With the images removed, repeat the data below exactly.

————————

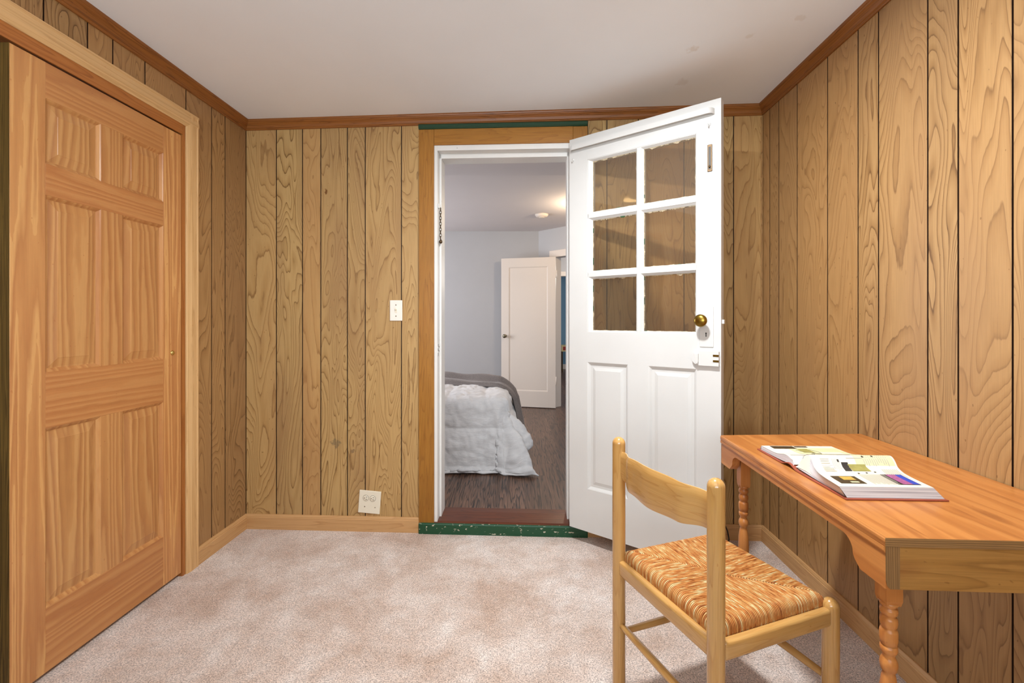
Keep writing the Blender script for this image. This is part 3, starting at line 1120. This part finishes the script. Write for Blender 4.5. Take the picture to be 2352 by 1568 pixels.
# long apron with its shaped lower edge
AD, ASH = .0985, .045
pl = [(.004, TZ - th), (.004, TZ - AD)]
pl.append((.072, TZ - AD))
for i in range(9):
    a = i / 8
    pl.append((.072 + .022 * math.sin(a * PI / 2) ** 1.2, TZ - AD + (.026) * a ** 1.1))
for i in range(1, 8):
    a = i / 7
    pl.append((.094 + .034 * (1 - math.cos(a * PI / 2)), TZ - AD + .026 + (AD - ASH - .026) * math.sin(a * PI / 2)))
e = [(TL - y + .004, z) for y, z in pl[1:]]
poly = pl + e[::-1] + [(TL, TZ - th)]
m = MB()
m.prism([(y, z) for y, z in poly][::-1], .004, .029, 'x', 'y', 0)
m.prism([(.0005, TZ - th - .001), (.0005, TZ - th - .009), (.004, TZ - th - .014), (.006, TZ - th - .014), (.006, TZ - th - .001)], .004, TL, 'y', 'y')
m.build('long_apron', M_TABLE, tb)
m = MB()
m.prism([(.0035, TZ - th), (.029, TZ - th), (.029, TZ - AD), (.012, TZ - AD), (.0065, TZ - AD + .006), (.004, TZ - AD + .016)], .0028, .004, 'y', 'z')
m.build('sawn_apron_end', M_TABLE_END, tb, label='sawn end of the long apron')
m = MB()
m.box(.0298, .004, TZ - .1, TW, .026, TZ - th, .001, 'x')
m.build('end_apron', M_TABLE_RAW, tb, label='unstained golden end board')
m = MB()
m.box(.029, TL - .026, TZ - .095, TW, TL - .004, TZ - th, .001, 'x')
m.build('far_apron', M_TABLE, tb)
leg_prof = [(.0085, 0.0), (.0095, .004), (.0105, .02), (.0125, .14), (.0152, .30), (.0160, .36), (.0150, .40), (.0116, .425), (.0094, .4345), (.0125, .437), (.0138, .443),
            (.0148, .449), (.0142, .456), (.0116, .462), (.0096, .467), (.0112, .472), (.0136, .475), (.0146, .481), (.0138, .487), (.0108, .4885),
            (.0138, .491), (.0148, .500), (.0148, .516), (.0136, .520), (.0106, .5225), (.0132, .527), (.0146, .535), (.0140, .543), (.0102, .5475),
            (.0122, .550), (.0144, .5535), (.0148, .558), (.0140, .563), (.0106, .565), (.0145, .570), (.0170, .576)]
for (lx, ly) in ((.0535, .063), (.0535, TL - .063)):
    m = MB()
    m.lathe([(r * 1.04, z) for r, z in leg_prof], c=(lx, ly, 0), seg=28)
    bm = bmesh.new()
    bmesh.ops.create_cube(bm, size=1)
    for v in bm.verts:
        k = .0158 if v.co.z > 0 else .0138
        v.co = (lx + (k if v.co.x > 0 else -k), ly + (k if v.co.y > 0 else -k), TZ - th if v.co.z > 0 else .573)
    bmesh.ops.bisect_plane(bm, geom=bm.verts[:] + bm.edges[:] + bm.faces[:], plane_co=(0, 0, .583), plane_no=(0, 0, 1))
    for v in bm.verts:
        if abs(v.co.z - .583) < 1e-5:
            v.co.x = lx + (.0158 if v.co.x > lx else -.0158)
            v.co.y = ly + (.0158 if v.co.y > ly else -.0158)
    m.frombm(bm, 0, 'z')
    m.build('leg', M_TABLE, tb)

# ------------------------------------------------------------------ chair
cpR = Vector((.453, 1.010, 0))
e1 = Vector((.349, -.937, 0)).normalized()
CA = math.atan2(e1.y, e1.x)
F_CH = XF(cpR, CA)                    # x from left post to right post (right post at 0), y towards the front of the seat
ch = thing('rush_seat_chair', 'varnished beech ladder-back chair with woven rush seat', 'chair', F_CH)
PW, FD, PR = .379, .367, .0192
CH_T = .794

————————

▸ Complete output:
Keep writing the Blender script for this image. This is part 3, starting at line 1120. This part finishes the script. Write for Blender 4.5. Take the picture to be 2352 by 1568 pixels.
# long apron with its shaped lower edge
AD, ASH = .0985, .045
pl = [(.004, TZ - th), (.004, TZ - AD)]
pl.append((.072, TZ - AD))
for i in range(9):
    a = i / 8
    pl.append((.072 + .022 * math.sin(a * PI / 2) ** 1.2, TZ - AD + (.026) * a ** 1.1))
for i in range(1, 8):
    a = i / 7
    pl.append((.094 + .034 * (1 - math.cos(a * PI / 2)), TZ - AD + .026 + (AD - ASH - .026) * math.sin(a * PI / 2)))
e = [(TL - y + .004, z) for y, z in pl[1:]]
poly = pl + e[::-1] + [(TL, TZ - th)]
m = MB()
m.prism([(y, z) for y, z in poly][::-1], .004, .029, 'x', 'y', 0)
m.prism([(.0005, TZ - th - .001), (.0005, TZ - th - .009), (.004, TZ - th - .014), (.006, TZ - th - .014), (.006, TZ - th - .001)], .004, TL, 'y', 'y')
m.build('long_apron', M_TABLE, tb)
m = MB()
m.prism([(.0035, TZ - th), (.029, TZ - th), (.029, TZ - AD), (.012, TZ - AD), (.0065, TZ - AD + .006), (.004, TZ - AD + .016)], .0028, .004, 'y', 'z')
m.build('sawn_apron_end', M_TABLE_END, tb, label='sawn end of the long apron')
m = MB()
m.box(.0298, .004, TZ - .1, TW, .026, TZ - th, .001, 'x')
m.build('end_apron', M_TABLE_RAW, tb, label='unstained golden end board')
m = MB()
m.box(.029, TL - .026, TZ - .095, TW, TL - .004, TZ - th, .001, 'x')
m.build('far_apron', M_TABLE, tb)
leg_prof = [(.0085, 0.0), (.0095, .004), (.0105, .02), (.0125, .14), (.0152, .30), (.0160, .36), (.0150, .40), (.0116, .425), (.0094, .4345), (.0125, .437), (.0138, .443),
            (.0148, .449), (.0142, .456), (.0116, .462), (.0096, .467), (.0112, .472), (.0136, .475), (.0146, .481), (.0138, .487), (.0108, .4885),
            (.0138, .491), (.0148, .500), (.0148, .516), (.0136, .520), (.0106, .5225), (.0132, .527), (.0146, .535), (.0140, .543), (.0102, .5475),
            (.0122, .550), (.0144, .5535), (.0148, .558), (.0140, .563), (.0106, .565), (.0145, .570), (.0170, .576)]
for (lx, ly) in ((.0535, .063), (.0535, TL - .063)):
    m = MB()
    m.lathe([(r * 1.04, z) for r, z in leg_prof], c=(lx, ly, 0), seg=28)
    bm = bmesh.new()
    bmesh.ops.create_cube(bm, size=1)
    for v in bm.verts:
        k = .0158 if v.co.z > 0 else .0138
        v.co = (lx + (k if v.co.x > 0 else -k), ly + (k if v.co.y > 0 else -k), TZ - th if v.co.z > 0 else .573)
    bmesh.ops.bisect_plane(bm, geom=bm.verts[:] + bm.edges[:] + bm.faces[:], plane_co=(0, 0, .583), plane_no=(0, 0, 1))
    for v in bm.verts:
        if abs(v.co.z - .583) < 1e-5:
            v.co.x = lx + (.0158 if v.co.x > lx else -.0158)
            v.co.y = ly + (.0158 if v.co.y > ly else -.0158)
    m.frombm(bm, 0, 'z')
    m.build('leg', M_TABLE, tb)

# ------------------------------------------------------------------ chair
cpR = Vector((.453, 1.010, 0))
e1 = Vector((.349, -.937, 0)).normalized()
CA = math.atan2(e1.y, e1.x)
F_CH = XF(cpR, CA)                    # x from left post to right post (right post at 0), y towards the front of the seat
ch = thing('rush_seat_chair', 'varnished beech ladder-back chair with woven rush seat', 'chair', F_CH)
PW, FD, PR = .379, .367, .0192
CH_T = .794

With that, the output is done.